A narrativa transcorre mediante um processo onde o grupo de combatentes supera suas maiores dificuldades e finalmente atinge alguma coesão em torno da luta contra o inimigo colonialista ao passo que diminuem os conflitos internos gerados pelas diversas origens nacionais, culminando num final onde temos uma cena alegórica, em destaque na parte final da resenha do quinto módulo, sugerindo o nascimento da nação angolana a partir da morte de outras nações.

 

Puseram os corpos do Comandante e de Lutamos no buraco e taparam-nos. O

Comissário não falou, como lhe competia. Não haveria oração fúnebre. Ekuikui chorava silenciosamente. Verdade também.

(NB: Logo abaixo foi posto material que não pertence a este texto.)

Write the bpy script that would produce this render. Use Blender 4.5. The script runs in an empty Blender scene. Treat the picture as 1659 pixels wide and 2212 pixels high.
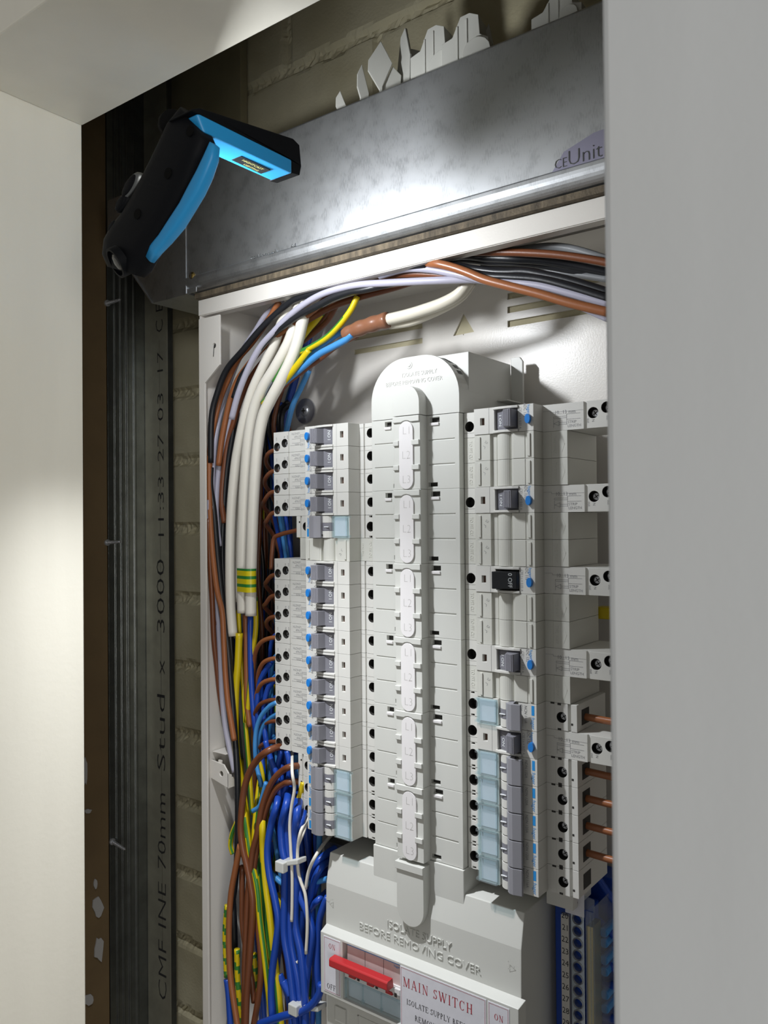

O Chefe de Operações disse:

— Lutamos, que era cabinda, morreu para salvar um kimbundo. Sem Medo, que era

kikongo, morreu para salvar um kimbundo. É uma grande lição para nós, camaradas. (PEPETELA, 1982, p. 170)

  • Mayombe

IDENTIDADE NACIONAL

Sugestão de atividade

Solicite aos alunos a elaboração, individualmente ou em dupla, de um catálogo com 
definições e dados quantitativos dos seguintes indicadores que aparecem no romance:


- idiomas nacionais angolanos;
- nações habitantes do território angolano;
- regiões de Angola.


Após o referido levantamento, promova o compartilhamento das informações entre os 
colegas na aula seguinte, discorrendo e debatendo a respeito dos dados coletados.


Essa atividade pode ser desenvolvida em parceria com os professores de Geografia e 
de Língua Portuguesa, conectando a aplicação da tarefa de modo interdisciplinar.

Notas

(1) Mingau de farinha de milho ou mandioca com açúcar.

(2) Café da manhã; desjejum.

(3Idioma falado pelos bacongos, habitantes da região da província de Cabinda, em Angola. No romance, Pepetela se refere a esse povo pela denominação de sua língua.

(4) Uma das 18 províncias de Angola, localizada na região norte do país.

(5) Referência ao idioma falado na região de Cabinda.

Referências

PEPETELA. Mayombe. São Paulo: Ática, 1982.